[Scene modeling code data]

━━━━━━━━━━━━━━━━

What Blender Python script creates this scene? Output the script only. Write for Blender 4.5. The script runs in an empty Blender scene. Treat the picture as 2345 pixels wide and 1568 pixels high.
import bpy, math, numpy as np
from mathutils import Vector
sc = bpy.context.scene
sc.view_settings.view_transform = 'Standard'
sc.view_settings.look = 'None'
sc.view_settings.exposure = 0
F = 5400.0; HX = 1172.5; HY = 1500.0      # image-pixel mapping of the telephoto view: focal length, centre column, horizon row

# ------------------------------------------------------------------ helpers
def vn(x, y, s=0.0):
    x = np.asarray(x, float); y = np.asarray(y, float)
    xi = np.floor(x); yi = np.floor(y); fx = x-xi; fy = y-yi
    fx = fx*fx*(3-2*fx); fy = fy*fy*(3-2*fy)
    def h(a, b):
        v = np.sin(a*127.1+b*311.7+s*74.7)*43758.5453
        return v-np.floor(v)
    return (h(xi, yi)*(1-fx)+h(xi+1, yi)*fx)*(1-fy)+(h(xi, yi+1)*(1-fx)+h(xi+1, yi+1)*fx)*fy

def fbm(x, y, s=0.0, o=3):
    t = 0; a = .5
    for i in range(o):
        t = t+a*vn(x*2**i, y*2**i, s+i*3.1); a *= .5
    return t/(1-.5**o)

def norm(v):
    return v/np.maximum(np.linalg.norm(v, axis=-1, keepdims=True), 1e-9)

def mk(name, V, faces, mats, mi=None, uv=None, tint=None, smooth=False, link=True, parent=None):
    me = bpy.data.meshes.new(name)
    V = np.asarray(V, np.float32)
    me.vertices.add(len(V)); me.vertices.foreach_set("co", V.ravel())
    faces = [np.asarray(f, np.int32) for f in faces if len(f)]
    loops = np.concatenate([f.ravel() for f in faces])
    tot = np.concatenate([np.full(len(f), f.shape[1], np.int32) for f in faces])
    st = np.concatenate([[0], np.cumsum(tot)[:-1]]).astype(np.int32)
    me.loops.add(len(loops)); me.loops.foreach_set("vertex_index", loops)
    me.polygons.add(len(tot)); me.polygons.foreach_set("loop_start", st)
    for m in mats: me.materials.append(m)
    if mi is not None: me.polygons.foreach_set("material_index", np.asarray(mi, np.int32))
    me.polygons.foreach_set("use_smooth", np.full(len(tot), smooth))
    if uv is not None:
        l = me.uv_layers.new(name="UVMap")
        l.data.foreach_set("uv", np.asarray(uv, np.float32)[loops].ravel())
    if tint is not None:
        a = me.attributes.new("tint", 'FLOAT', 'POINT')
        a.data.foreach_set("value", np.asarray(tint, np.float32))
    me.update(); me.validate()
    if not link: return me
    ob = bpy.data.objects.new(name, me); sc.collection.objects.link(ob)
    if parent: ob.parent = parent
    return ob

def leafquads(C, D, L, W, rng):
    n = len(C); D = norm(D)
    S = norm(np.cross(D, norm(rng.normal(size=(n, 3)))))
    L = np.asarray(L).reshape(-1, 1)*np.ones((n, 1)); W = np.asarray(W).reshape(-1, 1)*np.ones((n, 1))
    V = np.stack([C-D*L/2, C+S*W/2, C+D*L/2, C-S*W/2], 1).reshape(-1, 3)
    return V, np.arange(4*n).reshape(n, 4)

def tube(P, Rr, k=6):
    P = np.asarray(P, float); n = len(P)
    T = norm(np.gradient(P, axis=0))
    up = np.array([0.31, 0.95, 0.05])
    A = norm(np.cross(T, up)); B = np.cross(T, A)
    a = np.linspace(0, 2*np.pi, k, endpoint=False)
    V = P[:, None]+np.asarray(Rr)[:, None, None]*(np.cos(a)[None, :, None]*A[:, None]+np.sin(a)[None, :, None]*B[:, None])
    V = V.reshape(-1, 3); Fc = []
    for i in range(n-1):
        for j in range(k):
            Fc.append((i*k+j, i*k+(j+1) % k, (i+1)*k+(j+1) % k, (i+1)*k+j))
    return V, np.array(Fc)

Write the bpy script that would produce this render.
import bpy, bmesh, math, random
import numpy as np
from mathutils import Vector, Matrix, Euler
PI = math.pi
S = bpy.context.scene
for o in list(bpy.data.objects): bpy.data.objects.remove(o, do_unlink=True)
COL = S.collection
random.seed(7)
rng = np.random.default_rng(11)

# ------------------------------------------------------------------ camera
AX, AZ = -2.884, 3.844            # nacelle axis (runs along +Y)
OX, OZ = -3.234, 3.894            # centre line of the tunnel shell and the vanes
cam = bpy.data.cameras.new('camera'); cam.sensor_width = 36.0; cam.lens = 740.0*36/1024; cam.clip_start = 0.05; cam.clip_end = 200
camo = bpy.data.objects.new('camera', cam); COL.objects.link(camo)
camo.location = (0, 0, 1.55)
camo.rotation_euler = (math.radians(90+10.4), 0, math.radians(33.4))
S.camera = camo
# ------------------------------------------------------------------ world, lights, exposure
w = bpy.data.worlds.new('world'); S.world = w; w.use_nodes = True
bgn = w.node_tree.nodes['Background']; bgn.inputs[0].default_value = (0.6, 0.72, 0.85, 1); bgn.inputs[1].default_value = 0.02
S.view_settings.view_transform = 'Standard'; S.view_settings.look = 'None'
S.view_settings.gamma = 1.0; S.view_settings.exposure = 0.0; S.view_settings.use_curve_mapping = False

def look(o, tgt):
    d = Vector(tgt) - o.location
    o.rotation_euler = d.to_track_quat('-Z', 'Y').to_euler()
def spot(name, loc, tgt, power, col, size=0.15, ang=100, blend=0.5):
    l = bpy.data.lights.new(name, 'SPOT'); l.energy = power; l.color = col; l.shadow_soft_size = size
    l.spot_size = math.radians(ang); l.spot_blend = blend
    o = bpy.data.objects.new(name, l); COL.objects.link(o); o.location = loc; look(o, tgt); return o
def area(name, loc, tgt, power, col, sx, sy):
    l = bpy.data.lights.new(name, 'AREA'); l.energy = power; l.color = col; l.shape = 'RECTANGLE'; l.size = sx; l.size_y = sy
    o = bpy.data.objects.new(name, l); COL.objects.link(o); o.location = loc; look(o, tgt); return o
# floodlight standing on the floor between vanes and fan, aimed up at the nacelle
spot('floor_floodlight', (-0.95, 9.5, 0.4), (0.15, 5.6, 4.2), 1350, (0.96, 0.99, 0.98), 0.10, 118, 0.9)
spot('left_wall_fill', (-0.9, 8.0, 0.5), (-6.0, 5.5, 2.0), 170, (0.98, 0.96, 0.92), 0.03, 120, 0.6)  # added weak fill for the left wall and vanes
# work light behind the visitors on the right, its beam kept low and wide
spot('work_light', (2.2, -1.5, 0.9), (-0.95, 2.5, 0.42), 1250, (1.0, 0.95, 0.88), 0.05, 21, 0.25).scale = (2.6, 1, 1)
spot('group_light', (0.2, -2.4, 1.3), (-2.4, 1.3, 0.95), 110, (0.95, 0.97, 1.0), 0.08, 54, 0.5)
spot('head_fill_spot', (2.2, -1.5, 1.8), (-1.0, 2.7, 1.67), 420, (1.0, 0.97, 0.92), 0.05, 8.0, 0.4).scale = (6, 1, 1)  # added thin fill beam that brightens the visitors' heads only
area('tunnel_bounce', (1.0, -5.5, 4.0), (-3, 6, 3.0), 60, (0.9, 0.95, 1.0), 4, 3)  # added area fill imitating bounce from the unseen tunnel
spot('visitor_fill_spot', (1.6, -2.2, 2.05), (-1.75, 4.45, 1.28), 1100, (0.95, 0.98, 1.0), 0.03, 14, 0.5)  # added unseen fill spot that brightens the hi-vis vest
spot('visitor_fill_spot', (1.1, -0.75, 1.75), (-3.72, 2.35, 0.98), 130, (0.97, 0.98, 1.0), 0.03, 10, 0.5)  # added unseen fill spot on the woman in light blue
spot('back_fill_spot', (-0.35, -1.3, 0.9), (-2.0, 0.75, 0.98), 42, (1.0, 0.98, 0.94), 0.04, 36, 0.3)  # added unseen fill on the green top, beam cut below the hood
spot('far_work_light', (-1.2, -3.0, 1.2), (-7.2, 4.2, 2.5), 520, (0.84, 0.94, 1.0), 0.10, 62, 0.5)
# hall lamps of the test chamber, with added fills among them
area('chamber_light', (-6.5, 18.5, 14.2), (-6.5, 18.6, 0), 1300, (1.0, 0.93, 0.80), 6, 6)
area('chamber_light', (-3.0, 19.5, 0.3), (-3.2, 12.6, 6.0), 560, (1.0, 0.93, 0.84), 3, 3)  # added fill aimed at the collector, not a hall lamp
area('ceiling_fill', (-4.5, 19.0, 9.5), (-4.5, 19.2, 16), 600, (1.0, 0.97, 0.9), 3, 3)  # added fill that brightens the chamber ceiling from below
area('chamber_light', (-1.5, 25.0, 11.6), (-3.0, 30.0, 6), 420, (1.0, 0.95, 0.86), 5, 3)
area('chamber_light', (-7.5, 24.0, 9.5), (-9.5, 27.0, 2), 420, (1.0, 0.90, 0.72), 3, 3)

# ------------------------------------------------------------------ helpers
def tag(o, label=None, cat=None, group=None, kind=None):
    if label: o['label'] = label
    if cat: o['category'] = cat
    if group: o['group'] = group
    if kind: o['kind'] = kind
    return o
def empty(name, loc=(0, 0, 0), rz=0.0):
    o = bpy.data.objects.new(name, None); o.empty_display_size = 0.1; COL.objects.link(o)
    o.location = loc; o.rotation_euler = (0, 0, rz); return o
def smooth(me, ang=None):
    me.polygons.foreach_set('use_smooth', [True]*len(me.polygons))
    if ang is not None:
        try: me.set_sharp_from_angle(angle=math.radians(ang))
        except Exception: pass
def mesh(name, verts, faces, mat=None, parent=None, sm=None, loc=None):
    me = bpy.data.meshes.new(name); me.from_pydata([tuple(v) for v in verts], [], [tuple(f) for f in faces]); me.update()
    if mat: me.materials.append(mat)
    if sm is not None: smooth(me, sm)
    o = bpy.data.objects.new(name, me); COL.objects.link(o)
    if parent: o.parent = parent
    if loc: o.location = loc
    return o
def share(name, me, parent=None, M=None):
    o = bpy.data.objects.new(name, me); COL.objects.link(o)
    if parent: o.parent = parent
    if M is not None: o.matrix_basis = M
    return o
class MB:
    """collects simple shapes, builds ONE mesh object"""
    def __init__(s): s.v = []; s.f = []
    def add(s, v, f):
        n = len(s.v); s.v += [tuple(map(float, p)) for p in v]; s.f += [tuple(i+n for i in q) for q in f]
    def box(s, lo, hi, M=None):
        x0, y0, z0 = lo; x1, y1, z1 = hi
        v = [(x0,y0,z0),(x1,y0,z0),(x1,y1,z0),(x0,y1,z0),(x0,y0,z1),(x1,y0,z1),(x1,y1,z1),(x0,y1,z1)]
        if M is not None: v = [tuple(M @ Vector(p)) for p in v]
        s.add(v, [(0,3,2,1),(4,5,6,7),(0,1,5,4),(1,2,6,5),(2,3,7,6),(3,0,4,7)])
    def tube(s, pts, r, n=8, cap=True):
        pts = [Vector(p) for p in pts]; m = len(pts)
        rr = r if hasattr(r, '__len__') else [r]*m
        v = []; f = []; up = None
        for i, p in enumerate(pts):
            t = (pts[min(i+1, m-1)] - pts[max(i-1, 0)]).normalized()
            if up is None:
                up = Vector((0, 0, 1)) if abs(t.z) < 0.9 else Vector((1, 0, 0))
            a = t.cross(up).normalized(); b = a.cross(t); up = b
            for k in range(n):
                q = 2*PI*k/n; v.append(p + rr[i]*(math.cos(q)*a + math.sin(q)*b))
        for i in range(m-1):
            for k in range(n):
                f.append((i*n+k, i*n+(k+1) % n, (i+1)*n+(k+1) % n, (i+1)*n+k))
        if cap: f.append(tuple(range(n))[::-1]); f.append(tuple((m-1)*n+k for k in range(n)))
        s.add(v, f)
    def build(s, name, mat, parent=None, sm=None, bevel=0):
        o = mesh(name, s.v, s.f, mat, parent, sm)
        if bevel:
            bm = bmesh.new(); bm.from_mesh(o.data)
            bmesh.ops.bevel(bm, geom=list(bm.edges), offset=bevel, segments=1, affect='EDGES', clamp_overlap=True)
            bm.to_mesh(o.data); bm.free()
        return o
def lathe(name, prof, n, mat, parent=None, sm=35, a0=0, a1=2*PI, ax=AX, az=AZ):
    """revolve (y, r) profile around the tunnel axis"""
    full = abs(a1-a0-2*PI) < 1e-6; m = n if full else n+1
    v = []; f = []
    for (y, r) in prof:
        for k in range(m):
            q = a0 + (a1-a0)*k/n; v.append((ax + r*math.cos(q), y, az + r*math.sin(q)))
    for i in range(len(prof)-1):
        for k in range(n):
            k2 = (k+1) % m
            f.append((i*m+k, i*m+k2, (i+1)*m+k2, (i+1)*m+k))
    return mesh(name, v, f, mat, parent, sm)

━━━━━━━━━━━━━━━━

◆ **GIVEN EXERCISE**
Taking the records above, retype every line from the one with "Write the bpy" down to the one with "S.view_settings.gamma = 1.0;", exactly and with nothing else.

◆ **SOLUTION**
Write the bpy script that would produce this render.
import bpy, bmesh, math, random
import numpy as np
from mathutils import Vector, Matrix, Euler
PI = math.pi
S = bpy.context.scene
for o in list(bpy.data.objects): bpy.data.objects.remove(o, do_unlink=True)
COL = S.collection
random.seed(7)
rng = np.random.default_rng(11)

# ------------------------------------------------------------------ camera
AX, AZ = -2.884, 3.844            # nacelle axis (runs along +Y)
OX, OZ = -3.234, 3.894            # centre line of the tunnel shell and the vanes
cam = bpy.data.cameras.new('camera'); cam.sensor_width = 36.0; cam.lens = 740.0*36/1024; cam.clip_start = 0.05; cam.clip_end = 200
camo = bpy.data.objects.new('camera', cam); COL.objects.link(camo)
camo.location = (0, 0, 1.55)
camo.rotation_euler = (math.radians(90+10.4), 0, math.radians(33.4))
S.camera = camo
# ------------------------------------------------------------------ world, lights, exposure
w = bpy.data.worlds.new('world'); S.world = w; w.use_nodes = True
bgn = w.node_tree.nodes['Background']; bgn.inputs[0].default_value = (0.6, 0.72, 0.85, 1); bgn.inputs[1].default_value = 0.02
S.view_settings.view_transform = 'Standard'; S.view_settings.look = 'None'
S.view_settings.gamma = 1.0; S.view_settings.exposure = 0.0; S.view_settings.use_curve_mapping = False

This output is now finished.